Manchmal lungerten sie in Hollywood herum. Die Satan Slaves waren Stammkunden im Compleat Enchanter, einem Laden in Los Palmas, wo sie Medaillons kauften.

Manson beschäftigte sich intensiv mit der Frage, wie sich ein Gruppen-Freakout herbeiführen ließe. Um diese Zeit tauchte auf der Spahn-Ranch ein Biker auf, der Charlie eine Pflanze mit dem Namen Telache zeigte, von der man annahm, es handle sich um Belladonna (Tollkirsche). Charlie probierte das Zeug und lag drei Tage lang im Koma. Man sammelte Blätter der Pflanze, kochte sie und füllte das kaffeebraune Gebräu in Wasserkrüge ab. Sie wollten es in Wasserreservoirs schütten. Wer bei dem Beatnik-Belladonna-Boom Anfang der Sechziger Jahre so dumm war, Belladonna zu nehmen, weiß, wie rabiat dieses Telache ist.

Danny De Carlo erinnerte sich lebhaft daran: »Das macht dich irre, das Zeug, und du siehst kleine Leute und komische Sachen, einfach so, und du ballerst deinen Kopf gegen die Wand. Das macht dich wahnsinnig. Sie hatten ganze Krüge von dem Zeug, weil die Mädchen alle Blätter nahmen und ins Wasser taten und kochten, und heraus kommt dabei eine kaffeebraune Soße – ein braunes und unheimlich scharf schmeckendes Zeug.«

Manson hatte sogar vor, Raubüberfälle mit Hilfe von Telache zu unternehmen. Seine Idee war, sich bei einer Party in ein Haus einzuschleichen und den Leuten Belladonna in die Wassertanks zu tun.

De Carlo: »Alle sollten mit ihren Drinks Belladonna zu sich nehmen – und auf der Stelle wahnsinnig werden.
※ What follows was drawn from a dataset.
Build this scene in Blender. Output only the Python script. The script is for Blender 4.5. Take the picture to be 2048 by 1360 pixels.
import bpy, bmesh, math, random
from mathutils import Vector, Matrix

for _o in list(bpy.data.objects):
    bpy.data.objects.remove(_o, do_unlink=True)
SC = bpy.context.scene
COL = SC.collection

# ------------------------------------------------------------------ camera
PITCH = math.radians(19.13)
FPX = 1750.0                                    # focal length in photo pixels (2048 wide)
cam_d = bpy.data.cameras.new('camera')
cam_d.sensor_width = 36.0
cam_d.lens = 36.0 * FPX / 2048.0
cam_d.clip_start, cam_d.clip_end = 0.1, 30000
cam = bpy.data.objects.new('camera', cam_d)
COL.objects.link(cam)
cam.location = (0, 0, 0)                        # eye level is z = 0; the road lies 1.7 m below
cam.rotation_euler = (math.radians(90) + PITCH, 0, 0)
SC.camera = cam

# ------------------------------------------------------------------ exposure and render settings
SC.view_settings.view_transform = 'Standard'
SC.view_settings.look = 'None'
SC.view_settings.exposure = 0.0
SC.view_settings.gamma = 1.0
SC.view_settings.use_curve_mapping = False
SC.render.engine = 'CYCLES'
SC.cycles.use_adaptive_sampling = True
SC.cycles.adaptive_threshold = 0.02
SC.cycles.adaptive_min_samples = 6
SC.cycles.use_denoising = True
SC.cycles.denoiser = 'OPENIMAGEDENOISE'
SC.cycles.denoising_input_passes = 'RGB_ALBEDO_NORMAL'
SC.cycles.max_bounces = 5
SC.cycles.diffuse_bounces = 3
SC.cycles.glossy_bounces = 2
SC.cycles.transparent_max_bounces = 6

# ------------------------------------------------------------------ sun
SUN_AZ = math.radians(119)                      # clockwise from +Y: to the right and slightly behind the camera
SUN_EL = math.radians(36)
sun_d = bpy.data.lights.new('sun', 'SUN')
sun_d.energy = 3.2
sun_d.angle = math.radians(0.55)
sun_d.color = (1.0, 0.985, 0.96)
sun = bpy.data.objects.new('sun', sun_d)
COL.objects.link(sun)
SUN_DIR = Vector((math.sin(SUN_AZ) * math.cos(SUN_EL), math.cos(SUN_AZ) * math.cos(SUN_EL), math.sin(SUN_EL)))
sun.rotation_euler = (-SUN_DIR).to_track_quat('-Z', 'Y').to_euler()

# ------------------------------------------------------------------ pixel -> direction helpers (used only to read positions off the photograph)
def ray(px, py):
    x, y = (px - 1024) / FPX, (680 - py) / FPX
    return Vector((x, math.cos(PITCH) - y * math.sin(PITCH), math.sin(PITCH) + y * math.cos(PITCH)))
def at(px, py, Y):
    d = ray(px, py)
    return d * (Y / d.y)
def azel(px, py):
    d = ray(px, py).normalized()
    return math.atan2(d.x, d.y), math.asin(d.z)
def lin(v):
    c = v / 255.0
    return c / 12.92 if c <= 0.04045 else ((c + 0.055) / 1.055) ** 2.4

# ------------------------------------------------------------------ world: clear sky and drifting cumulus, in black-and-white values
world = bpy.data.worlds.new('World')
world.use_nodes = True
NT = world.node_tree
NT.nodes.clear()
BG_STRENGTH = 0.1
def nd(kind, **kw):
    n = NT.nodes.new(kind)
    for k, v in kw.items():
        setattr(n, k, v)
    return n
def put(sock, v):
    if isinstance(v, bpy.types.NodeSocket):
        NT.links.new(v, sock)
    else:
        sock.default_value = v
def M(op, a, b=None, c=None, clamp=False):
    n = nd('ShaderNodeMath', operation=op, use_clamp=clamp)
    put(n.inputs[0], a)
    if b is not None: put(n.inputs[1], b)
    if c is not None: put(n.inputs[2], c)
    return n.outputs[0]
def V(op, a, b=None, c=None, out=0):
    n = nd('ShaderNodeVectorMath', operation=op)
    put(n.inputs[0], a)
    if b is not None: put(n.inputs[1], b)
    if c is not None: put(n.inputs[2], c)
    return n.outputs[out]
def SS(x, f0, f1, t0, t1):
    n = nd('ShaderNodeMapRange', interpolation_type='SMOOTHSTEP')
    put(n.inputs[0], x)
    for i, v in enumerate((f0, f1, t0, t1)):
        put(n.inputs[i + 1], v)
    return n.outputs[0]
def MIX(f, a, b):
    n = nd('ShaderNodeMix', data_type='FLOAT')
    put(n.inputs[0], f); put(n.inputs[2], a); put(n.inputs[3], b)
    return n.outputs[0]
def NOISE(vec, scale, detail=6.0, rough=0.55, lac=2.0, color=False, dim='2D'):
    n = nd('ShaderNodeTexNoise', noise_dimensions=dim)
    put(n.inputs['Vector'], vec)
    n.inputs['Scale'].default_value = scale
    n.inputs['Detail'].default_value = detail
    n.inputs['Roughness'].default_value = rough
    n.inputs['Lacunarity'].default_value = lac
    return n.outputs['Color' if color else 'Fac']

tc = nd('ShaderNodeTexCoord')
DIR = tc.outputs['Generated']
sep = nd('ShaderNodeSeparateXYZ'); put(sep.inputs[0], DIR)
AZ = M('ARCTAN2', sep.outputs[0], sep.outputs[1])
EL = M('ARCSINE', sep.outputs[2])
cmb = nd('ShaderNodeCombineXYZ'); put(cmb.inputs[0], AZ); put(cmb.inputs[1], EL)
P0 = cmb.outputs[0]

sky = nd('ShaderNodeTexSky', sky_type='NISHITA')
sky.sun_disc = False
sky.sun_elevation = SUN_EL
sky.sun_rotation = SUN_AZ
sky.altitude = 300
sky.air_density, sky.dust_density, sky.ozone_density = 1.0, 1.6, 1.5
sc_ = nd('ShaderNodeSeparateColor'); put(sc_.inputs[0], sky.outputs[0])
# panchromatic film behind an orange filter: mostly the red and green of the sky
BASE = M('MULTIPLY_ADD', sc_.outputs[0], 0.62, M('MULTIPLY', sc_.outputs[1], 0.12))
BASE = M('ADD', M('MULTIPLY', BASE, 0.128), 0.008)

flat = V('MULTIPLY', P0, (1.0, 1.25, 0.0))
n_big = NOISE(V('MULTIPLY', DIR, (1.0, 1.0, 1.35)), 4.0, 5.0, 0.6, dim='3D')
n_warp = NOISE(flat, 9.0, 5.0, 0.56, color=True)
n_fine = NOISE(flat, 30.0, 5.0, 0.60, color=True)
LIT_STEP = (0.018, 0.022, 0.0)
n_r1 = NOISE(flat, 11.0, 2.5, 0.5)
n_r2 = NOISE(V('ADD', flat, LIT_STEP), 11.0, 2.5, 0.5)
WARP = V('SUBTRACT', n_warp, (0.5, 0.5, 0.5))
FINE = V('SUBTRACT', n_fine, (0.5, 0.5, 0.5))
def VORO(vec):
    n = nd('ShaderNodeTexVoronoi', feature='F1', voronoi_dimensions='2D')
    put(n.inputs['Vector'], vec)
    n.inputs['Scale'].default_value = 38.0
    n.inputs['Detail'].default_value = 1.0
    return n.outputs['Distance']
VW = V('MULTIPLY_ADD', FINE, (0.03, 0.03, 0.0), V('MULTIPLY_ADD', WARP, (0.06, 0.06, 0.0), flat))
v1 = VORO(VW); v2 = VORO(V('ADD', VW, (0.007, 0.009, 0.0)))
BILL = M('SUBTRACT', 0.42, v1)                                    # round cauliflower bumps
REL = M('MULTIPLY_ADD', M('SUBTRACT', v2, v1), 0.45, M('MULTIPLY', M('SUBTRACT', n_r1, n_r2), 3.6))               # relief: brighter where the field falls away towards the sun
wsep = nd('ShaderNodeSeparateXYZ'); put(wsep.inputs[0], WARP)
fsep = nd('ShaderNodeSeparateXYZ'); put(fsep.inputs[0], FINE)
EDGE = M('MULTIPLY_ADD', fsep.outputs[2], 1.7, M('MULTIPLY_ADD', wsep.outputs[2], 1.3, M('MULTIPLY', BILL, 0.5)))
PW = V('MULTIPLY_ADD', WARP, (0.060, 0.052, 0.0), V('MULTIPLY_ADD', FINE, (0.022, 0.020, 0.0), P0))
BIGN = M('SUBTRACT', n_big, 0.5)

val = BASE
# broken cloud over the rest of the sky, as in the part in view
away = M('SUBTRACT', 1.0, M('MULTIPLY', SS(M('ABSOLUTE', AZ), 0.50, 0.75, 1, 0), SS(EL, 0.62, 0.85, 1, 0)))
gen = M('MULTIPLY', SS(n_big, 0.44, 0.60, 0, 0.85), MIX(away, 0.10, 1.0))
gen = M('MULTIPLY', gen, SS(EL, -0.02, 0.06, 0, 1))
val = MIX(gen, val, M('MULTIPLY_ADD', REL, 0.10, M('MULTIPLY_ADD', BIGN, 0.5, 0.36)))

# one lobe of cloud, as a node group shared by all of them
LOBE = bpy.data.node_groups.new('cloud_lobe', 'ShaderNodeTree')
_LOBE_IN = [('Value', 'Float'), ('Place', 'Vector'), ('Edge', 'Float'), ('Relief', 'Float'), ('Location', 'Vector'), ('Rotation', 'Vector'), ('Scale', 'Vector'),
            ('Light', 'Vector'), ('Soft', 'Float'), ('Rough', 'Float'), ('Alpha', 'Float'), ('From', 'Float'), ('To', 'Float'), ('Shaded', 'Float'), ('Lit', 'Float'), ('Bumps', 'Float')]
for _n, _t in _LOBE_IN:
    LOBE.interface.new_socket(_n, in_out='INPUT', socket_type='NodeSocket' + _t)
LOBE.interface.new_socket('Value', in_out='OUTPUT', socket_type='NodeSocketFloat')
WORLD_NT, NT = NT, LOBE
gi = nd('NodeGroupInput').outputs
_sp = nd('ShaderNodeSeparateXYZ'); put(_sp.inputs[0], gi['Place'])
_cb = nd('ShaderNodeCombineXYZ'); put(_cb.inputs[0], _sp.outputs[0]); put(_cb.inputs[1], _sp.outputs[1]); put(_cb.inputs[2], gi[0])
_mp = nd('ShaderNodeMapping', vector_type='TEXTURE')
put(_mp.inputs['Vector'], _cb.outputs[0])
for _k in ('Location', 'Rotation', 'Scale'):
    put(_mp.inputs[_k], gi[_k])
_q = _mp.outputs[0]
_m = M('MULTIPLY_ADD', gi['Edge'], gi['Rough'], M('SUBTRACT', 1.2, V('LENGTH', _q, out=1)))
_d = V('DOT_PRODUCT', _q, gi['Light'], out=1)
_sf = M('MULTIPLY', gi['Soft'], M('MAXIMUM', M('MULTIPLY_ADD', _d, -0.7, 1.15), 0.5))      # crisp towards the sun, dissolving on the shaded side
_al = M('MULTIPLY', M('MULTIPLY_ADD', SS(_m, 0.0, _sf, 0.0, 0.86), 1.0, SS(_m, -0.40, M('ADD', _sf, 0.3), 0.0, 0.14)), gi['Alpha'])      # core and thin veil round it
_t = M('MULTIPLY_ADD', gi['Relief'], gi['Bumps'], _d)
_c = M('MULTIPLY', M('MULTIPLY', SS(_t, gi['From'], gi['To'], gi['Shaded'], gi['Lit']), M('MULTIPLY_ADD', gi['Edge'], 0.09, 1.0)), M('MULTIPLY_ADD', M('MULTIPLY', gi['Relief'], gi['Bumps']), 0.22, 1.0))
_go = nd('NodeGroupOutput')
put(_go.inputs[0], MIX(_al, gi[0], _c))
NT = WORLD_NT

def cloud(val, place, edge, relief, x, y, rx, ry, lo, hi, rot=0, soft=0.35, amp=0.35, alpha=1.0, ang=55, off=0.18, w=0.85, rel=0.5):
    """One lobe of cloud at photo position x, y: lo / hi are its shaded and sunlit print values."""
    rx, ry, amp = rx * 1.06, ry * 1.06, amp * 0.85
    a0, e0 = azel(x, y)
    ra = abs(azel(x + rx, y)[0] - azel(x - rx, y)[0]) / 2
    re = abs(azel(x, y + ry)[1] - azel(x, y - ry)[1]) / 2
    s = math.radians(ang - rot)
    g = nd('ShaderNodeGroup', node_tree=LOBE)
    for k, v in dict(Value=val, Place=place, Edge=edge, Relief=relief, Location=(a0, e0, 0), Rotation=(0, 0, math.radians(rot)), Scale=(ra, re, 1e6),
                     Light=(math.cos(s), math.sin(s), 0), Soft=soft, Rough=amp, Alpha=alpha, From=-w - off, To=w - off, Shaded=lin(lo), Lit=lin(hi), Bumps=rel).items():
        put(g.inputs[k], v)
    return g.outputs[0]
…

Und wenn sie dann dalagen und sich krümmten und wanden und keine Ahnung hatten, was überhaupt mit ihnen los war, dann würden sie [die Mitglieder der Family] in aller Ruhe hineinspazieren und sich nehmen, was sie nehmen wollten, und tun, was sie tun wollten, und dann in aller Ruhe wieder hinausspazieren.«

Manson erwähnte häufig, er wolle in das Trinkwassersystem von Los Angeles LSD kippen. Die Family war überzeugt, ein solcher Massenkonsum von LSD würde die ganze Stadt in Gewalttätigkeit stürzen.

Um diese Zeit drehten Charlie und die Mädchen am Swimmingpool ihres Domizils an der Nicholas Canyon Road Nr. 2600 in den Hügeln oberhalb von Malibu einen Pornofilm. Die Grundstückseigentümerin, Mrs. Gibson, erhielt von ihren Nachbarn zahlreiche Beschwerden; in Begleitung ihres Rechtsanwalts inspizierte sie ihr Haus und entdeckte eine blutverschmierte Machete, von der die Polizei behauptete, Manson habe damit bei den Dreharbeiten irgend jemandes Arm aufgeschlitzt.

Nachdem sie zwei Wochen in der Villa in Mulholland, in der Nähe von Kannan, verbracht hatten, überredete die Family den 82jährigen George Spahn, sie auf die Spahn-Ranch zurückkehren zu lassen.

Aus dem protzigen Kannan-Ranchhaus klauten sie eine Wechselsprechanlage und einige andere Sachen, die sie hinter dem Müllhaufen auf der Spahn-Ranch versteckten, dort, wo später das Strandbuggy-»Montageband« entstehen sollte.